A decade later, when they moved to Arizona, my childhood affection for the team seemed very remote. Still, I continued to follow the last marquee player from the years of my fandom, O. J. Anderson, with interest, rooting for him as he revived his career with the New York Giants, winning the Super Bowl MVP award the year they beat the Bills, because doing so was a way of paying my respects to a first love. Now two decades more have passed. I live in the state of Arizona which, for all of its natural beauty, is a place that makes me overheat, whether with anger or just heat. Because I read the "Sports" section of the Tucson and Phoenix papers, I have paid attention to the Cardinals fortunes even though I thought every ember of my affection for the team had long since been extinguished.

I was rooting hard for the Eagles today. Circumstances made it impossible for me to watch much of the game, but I kept tabs on the score while sitting at the computer. As Philadelphia started coming back from a 24-6 halftime deficit, I found it harder to resist the television. Finally, when it was time for a break anyway, I sat myself down in front of the computer midway through the fourth quarter to watch the remainder of the contest. That's when a strange thing happened.
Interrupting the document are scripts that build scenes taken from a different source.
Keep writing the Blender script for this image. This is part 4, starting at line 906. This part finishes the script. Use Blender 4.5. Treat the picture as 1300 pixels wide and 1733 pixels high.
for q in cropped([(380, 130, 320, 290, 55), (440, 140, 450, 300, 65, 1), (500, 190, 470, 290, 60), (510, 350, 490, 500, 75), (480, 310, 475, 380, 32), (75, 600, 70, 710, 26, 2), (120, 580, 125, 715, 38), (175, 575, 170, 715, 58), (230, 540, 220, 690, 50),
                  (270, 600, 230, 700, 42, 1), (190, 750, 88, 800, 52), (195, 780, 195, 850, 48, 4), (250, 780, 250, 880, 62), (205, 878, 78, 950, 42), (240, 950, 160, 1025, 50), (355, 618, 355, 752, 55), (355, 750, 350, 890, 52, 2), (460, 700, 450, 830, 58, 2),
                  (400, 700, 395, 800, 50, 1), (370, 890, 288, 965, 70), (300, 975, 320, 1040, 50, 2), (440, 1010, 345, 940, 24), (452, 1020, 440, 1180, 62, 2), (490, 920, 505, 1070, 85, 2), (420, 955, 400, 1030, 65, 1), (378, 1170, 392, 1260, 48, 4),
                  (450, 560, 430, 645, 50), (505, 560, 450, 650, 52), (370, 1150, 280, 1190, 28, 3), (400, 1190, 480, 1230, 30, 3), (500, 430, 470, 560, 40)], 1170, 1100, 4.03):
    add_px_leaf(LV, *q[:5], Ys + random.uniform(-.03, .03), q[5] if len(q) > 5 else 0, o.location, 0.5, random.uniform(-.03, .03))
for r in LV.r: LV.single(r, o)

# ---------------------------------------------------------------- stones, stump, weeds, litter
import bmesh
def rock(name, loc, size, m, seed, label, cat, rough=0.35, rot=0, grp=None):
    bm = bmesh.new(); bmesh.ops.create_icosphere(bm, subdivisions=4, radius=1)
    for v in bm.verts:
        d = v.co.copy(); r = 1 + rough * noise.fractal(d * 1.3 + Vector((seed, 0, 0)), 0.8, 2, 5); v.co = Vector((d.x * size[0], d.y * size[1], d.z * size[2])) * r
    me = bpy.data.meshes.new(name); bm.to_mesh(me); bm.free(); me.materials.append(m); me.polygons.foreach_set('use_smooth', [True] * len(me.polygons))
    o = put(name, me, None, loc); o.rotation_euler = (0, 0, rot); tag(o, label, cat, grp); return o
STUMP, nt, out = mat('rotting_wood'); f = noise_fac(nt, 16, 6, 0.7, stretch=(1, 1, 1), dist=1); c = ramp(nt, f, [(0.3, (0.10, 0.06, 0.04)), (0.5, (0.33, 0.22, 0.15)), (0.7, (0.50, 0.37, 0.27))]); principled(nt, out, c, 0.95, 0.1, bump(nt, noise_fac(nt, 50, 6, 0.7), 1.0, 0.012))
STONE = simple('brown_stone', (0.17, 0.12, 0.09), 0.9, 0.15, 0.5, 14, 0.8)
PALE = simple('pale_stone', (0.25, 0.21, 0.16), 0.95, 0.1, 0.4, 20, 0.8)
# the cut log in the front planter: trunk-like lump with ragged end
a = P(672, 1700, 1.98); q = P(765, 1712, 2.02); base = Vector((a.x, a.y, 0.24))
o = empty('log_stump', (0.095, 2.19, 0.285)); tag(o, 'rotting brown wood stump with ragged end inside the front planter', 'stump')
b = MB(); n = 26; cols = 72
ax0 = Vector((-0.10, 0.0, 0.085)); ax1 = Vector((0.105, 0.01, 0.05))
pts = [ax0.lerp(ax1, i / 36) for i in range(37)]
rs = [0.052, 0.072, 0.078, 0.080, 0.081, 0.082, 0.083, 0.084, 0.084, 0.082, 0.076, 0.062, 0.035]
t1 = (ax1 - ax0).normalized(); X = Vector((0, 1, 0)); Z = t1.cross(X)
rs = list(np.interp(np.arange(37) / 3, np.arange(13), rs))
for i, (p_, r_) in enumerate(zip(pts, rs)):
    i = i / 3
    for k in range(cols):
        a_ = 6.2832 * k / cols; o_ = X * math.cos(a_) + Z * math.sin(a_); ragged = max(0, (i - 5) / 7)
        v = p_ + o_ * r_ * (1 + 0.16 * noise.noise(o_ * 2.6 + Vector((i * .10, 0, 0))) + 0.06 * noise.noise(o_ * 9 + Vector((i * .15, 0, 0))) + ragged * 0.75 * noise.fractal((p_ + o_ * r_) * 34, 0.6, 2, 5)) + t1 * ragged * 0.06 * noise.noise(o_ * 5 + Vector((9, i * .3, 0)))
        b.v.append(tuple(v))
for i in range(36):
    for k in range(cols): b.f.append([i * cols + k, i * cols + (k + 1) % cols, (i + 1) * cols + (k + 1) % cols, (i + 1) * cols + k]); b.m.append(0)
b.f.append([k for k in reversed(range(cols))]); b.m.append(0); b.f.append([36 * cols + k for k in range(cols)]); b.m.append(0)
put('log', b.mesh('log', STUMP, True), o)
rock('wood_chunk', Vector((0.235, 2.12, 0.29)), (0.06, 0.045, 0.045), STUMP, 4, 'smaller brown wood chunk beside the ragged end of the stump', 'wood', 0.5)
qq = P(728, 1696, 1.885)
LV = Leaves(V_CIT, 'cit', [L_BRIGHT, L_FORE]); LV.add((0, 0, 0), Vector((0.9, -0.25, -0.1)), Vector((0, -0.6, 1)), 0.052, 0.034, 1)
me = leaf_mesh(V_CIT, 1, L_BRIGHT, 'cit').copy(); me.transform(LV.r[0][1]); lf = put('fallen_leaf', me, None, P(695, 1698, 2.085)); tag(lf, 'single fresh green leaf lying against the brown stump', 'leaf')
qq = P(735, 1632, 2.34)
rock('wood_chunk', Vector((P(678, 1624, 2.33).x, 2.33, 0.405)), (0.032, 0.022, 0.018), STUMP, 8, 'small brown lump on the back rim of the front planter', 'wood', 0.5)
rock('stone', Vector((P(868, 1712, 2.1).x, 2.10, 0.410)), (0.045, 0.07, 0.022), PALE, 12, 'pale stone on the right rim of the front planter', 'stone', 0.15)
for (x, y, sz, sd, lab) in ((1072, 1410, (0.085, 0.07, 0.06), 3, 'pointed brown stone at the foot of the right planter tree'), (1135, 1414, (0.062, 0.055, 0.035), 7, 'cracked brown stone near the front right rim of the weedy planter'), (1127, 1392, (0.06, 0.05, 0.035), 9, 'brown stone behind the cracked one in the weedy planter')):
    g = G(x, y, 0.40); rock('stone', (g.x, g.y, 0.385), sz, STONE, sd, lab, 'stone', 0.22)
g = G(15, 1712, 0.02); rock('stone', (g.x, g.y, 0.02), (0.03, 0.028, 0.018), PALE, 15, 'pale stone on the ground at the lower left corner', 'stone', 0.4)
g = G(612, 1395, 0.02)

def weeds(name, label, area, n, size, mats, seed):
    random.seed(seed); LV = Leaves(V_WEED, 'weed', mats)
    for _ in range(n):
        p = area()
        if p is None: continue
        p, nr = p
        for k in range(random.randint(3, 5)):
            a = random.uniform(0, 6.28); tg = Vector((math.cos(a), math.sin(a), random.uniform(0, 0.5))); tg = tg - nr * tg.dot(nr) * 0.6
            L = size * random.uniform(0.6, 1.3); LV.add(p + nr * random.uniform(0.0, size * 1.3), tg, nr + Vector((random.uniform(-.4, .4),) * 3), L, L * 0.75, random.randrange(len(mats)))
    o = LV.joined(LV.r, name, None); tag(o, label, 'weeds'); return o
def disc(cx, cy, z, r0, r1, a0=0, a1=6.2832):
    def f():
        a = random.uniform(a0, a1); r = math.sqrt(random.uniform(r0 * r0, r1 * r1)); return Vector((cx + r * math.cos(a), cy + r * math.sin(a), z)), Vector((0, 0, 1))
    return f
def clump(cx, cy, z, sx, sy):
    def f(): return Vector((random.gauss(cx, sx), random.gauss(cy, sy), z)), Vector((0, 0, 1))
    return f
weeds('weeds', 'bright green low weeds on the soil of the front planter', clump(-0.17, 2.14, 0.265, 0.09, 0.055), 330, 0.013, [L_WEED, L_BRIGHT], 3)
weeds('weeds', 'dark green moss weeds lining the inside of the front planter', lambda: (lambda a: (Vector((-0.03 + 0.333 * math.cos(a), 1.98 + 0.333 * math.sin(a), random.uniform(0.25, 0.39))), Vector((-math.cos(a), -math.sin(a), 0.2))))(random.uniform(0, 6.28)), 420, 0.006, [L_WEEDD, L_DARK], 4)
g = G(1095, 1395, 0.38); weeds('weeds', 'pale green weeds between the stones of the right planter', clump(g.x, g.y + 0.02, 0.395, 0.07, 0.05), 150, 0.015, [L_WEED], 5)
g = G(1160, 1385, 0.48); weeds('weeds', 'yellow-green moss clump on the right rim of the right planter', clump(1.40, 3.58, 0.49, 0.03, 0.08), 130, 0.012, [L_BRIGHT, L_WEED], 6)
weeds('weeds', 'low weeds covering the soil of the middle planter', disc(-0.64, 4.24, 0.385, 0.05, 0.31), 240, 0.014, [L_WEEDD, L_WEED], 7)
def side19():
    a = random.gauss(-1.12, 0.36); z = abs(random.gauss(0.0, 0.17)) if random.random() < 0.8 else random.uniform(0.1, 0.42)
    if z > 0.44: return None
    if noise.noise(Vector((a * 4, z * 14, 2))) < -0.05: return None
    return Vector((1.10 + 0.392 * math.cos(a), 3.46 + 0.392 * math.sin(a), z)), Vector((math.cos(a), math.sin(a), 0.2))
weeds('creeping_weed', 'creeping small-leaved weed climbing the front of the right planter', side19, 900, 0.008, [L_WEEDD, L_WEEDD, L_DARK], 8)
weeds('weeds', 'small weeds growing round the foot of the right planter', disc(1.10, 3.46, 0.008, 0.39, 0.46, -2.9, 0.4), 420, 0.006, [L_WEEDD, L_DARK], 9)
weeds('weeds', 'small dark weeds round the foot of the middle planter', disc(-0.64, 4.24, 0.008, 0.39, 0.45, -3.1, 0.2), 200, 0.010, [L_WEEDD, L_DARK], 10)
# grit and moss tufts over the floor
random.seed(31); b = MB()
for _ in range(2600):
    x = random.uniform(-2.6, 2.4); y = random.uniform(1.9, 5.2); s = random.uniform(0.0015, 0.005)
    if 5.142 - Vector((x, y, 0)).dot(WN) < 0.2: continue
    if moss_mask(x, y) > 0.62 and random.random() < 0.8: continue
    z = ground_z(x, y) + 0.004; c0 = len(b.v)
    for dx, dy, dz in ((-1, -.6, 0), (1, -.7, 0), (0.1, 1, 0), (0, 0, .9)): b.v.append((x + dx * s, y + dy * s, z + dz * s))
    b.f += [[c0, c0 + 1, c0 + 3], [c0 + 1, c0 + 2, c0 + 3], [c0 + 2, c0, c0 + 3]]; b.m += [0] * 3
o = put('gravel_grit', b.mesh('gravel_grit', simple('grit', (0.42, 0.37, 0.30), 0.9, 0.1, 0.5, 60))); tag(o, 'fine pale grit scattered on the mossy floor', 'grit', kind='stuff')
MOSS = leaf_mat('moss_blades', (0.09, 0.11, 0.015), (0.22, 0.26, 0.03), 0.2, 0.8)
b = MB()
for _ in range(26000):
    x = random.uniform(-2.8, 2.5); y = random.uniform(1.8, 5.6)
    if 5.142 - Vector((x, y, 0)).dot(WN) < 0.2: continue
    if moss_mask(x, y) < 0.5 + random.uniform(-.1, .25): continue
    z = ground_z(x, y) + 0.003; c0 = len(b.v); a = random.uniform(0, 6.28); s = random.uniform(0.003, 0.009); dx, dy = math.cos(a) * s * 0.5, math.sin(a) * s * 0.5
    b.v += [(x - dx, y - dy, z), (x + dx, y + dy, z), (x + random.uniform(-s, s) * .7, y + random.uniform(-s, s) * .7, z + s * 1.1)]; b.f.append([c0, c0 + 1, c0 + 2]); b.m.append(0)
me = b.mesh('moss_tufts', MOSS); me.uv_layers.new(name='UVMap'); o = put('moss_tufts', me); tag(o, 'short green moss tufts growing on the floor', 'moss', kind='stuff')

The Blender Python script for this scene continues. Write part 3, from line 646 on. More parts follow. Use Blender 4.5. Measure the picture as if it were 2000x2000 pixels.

Although I continued to pull for the Eagles in general and Donovan McNabb in particular -- he attended my father's alma mater, Syracuse -- I began to have body memories of my love for the Cardinals' logo and bright red uniforms.

When I was seven, I wanted a St. Louis jersey so badly I could practically feel its oddly substantial weight and the strange smell of the paint for the letters and numbers -- preferably those of my favorite player, the team's all-purpose wonder Terry Metcalf -- without ever trying one on. Today, oddly, I discovered that my childhood dream was like a campfire which, hours after it appeared to be out, unexpectedly flickers back to fragile life for a moment or two. I'm not happy the Cardinals won. Hell, I don't even consider them to be the same team I loved. But I am strangely pleased that their long-suffering uniform will finally appear in the Super Bowl.